Desde siempre el ser humano ha andado buscando a
Dios. A su modo y manera, tal vez con errores y equivocaciones, lo ha
encontrado en medio de la naturaleza como eco y respuesta a la voz de su
corazón. En los espacios siderales, en los lugares más insólitos de la tierra
que habita, el desierto y la cueva, el manantial y la cumbre, el mar y el
bosque, con la voz profunda de su interior, ha sabido verle y escucharle.
El otro día, junto a la aldea de la Almeza, en el
término de Alpuente, allá en la Alta Serranía de Valencia, tuve una bella
experiencia de pisar un lugar sagrado, un sitio donde la experiencia espiritual
de encontrarse con Dios se torna muy posible. Allí hay en aquellas austeras y altas comarca unos bosquecillos de sabinas de
enorme antigüedad. Son las sabinas albares, llamadas allí “trabinas”. Apartados
como todo lo que por allí nace, crece, vive y muere, son unos nobles árboles
centenarios, de pura arqueología vegetal, de envejecidos troncos, retorcidas ramas y compacta vegetación aromática.

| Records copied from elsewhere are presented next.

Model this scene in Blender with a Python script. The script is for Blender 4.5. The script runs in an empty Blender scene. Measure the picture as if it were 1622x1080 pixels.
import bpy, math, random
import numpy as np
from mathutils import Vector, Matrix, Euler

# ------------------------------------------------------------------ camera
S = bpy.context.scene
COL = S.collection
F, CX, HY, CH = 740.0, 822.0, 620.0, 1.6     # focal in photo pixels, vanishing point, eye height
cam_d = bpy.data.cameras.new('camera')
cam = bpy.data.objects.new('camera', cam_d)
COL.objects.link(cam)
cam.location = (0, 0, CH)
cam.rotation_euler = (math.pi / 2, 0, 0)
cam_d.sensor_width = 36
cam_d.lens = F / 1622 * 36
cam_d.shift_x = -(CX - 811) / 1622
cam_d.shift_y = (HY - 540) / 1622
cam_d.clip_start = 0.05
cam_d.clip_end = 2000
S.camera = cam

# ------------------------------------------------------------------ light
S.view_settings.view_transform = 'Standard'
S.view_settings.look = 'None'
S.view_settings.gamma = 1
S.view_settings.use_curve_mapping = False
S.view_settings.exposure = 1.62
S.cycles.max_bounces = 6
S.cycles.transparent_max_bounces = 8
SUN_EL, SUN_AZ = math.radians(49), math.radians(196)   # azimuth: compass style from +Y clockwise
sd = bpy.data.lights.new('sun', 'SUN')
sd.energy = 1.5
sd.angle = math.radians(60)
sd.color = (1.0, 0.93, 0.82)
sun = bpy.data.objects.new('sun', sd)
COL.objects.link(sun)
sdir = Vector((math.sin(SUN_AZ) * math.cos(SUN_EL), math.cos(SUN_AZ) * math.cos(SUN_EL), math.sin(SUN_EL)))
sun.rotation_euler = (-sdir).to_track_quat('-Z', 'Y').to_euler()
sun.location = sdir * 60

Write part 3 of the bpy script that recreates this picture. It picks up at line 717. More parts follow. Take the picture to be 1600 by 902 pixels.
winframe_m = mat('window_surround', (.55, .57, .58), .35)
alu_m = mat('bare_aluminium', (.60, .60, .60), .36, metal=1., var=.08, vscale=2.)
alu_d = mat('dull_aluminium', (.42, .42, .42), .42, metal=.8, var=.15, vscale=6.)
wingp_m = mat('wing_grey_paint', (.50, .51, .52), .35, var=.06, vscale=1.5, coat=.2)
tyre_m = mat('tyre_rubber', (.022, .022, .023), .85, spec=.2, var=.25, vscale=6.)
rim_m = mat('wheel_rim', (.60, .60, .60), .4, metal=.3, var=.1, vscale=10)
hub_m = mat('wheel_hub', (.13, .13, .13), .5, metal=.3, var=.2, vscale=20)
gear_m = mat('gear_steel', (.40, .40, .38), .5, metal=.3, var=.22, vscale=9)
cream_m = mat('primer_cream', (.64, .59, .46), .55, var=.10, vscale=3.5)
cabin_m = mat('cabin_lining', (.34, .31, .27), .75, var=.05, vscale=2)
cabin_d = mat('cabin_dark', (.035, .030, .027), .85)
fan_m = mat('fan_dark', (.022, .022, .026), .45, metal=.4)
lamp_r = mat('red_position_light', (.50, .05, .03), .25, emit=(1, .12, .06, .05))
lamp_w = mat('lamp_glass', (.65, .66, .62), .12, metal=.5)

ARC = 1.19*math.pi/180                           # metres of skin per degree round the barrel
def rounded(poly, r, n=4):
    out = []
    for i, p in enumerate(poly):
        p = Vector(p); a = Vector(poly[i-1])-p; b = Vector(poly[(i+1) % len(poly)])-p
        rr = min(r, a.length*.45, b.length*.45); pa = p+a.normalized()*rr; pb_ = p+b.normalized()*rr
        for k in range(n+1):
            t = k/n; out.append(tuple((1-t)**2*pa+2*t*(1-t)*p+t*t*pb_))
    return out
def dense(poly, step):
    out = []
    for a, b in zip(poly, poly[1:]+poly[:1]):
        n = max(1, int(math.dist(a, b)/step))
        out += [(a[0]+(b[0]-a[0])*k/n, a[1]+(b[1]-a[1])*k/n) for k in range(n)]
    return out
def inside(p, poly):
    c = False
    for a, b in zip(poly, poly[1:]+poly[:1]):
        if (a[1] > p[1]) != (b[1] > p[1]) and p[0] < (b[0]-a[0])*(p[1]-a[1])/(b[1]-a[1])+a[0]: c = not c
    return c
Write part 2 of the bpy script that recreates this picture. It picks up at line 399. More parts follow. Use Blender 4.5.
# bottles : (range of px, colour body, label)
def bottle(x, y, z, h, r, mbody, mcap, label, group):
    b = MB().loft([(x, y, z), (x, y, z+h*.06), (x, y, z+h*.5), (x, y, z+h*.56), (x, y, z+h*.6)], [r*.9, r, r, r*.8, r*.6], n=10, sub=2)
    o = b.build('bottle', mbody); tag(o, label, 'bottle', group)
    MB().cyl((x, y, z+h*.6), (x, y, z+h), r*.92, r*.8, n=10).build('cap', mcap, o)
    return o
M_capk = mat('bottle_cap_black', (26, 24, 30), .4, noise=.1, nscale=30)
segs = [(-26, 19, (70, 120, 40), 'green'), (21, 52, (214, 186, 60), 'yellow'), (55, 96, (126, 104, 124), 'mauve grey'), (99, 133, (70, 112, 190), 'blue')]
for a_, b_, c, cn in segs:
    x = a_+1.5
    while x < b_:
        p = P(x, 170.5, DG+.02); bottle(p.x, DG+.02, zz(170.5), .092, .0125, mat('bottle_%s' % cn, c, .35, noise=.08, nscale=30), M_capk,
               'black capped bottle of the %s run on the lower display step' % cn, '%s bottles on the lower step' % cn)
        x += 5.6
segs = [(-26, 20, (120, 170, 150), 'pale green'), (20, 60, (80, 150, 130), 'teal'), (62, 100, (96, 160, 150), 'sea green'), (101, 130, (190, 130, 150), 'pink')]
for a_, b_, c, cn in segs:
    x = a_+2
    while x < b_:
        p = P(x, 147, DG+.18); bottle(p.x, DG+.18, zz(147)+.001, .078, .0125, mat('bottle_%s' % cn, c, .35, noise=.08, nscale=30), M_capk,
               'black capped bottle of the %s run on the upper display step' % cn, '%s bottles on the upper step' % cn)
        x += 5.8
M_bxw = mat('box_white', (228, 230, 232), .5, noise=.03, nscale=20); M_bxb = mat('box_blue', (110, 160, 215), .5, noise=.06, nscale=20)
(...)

Crean, cuando están juntos, unos espacios donde el
tiempo parece congelado, el aire se inmoviliza y el silencio es tan denso, que
se escucha el pálpito de tu corazón, el rebotar de tu sangre. Pensé que ese
silencio era precisamente la voz de Dios. Era sin duda un lugar sagrado, donde
si sabes escuchar a lo que el pulso de tu vida siempre clama, puedes encontrarte
muy fácilmente con aquel que siempre buscas.